Durant la réalisation du projet, les élèves eurent à utiliser l'ordinateur régulièment. Étant donné que la plupart des élèves n'avaient que peu de connaissances en  informatique, l'enseignant orienta le travail vers les applications simples de l'ordinateur. Comme c'est souvent le cas, le logiciel de traitement de texte devint l'outil principal à partir duquel les élèves purent construire, modifier ou corriger leur travail. Pour la recherche de l'information et des images, les élèves avaient accès à des Cd-rom, au réseau Internet ainsi qu'à la bibliothèque. Ils utilisèrent également un numériseur d'images afin de pouvoir utiliser les illustrations puisées dans les livres. L'utilisation d'un canon projecteur fut permis lors des présentations périodiques. Le projet qui se traduisit finalement sous la forme d'un atlas suscita tant d'intérêt qu'il fut proposé à nouveau l'année suivante. Cette fois-là, la classe décida que le projet se concrétiserait sous la forme d'une page Web.
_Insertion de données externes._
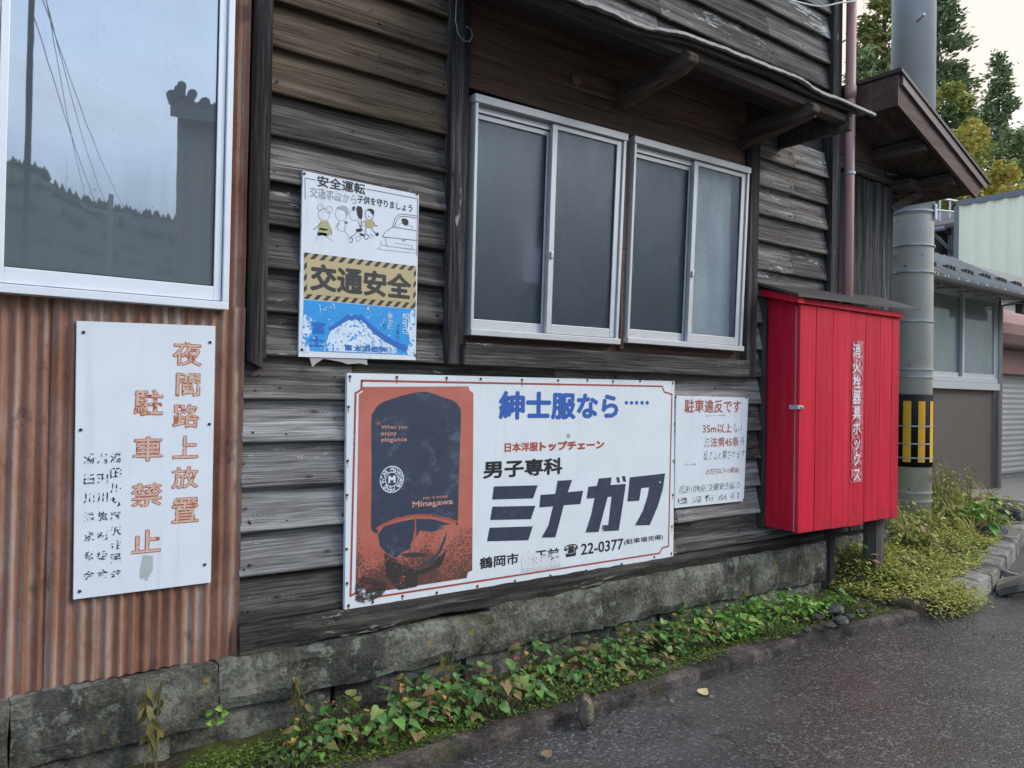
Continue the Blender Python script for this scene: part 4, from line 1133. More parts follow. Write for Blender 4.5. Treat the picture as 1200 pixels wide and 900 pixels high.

Comme on peut le voir, l'apprentissage en collaboration ne consiste pas seulement, pour l'élève, à partager ses connaissances avec ses pairs, mais, non moins essentiellement, à se préoccuper de son apprentissage aussi bien que celui de la classe tout entière. C'est ainsi qu'il prépare des feuilles d'étude, un atelier ou encore un travail écrit à partager. En accord avec les principes de l'apprentissage coopératif, il fait fréquemment des exposés devant de petites équipes ou devant la classe. Il participe également à l'évaluation des travaux de ses pairs en donnant son avis sur la démarche de travail ou de coopération, sur la qualité du support visuel, sur l'efficacité du texte de l'exposé. Au besoin, il fait un commentaire écrit qui sera déposé dans le portfolio. La connaissance du travail des autres contribue à l'enrichissement de ses travaux, de ses connaissances et de sa vision du monde qui l'entoure comme en témoignent les propos suivants :

  Souvent, on donne nos commentaires à la fin d'une présentation pour mentionner comment on pourrait faire pour s'améliorer une fois de plus. Nous disons parfois des choses négatives, car il faut tout simplement les améliorer. On soulève les points positifs qu'on devrait garder. Ces commentaires sont faits pour nous aider.
 

L'élève réfléchit fréquemment à la qualité de ses apprentissages, ce qui lui permet de mettre en uvre des moyens de développer ses habiletés. Ses réflexions seront déposées dans son portfolio. 

À l'occasion, avec les membres de son équipe, il travaille au sein d'un univers plus étendu que celui dont dispose généralement un élève du secondaire. La réalisation d'un site Web sur les phares du St-Laurent, avec l'aide de la garde côtière, constitue un bon exemple de la contribution des élèves à la communauté.

L'élève développe ainsi, peu à peu, des qualités personnelles (métacognition) et intellectuelles (création, analyse, jugement) et, enfin, des habiletés sociales (accueil, sens critique, engagement au sein d'actions constructives).

Enfin, il nous a semblé que les élèves semblaient plus heureux dans un contexte où leur participation est fortement sollicitée.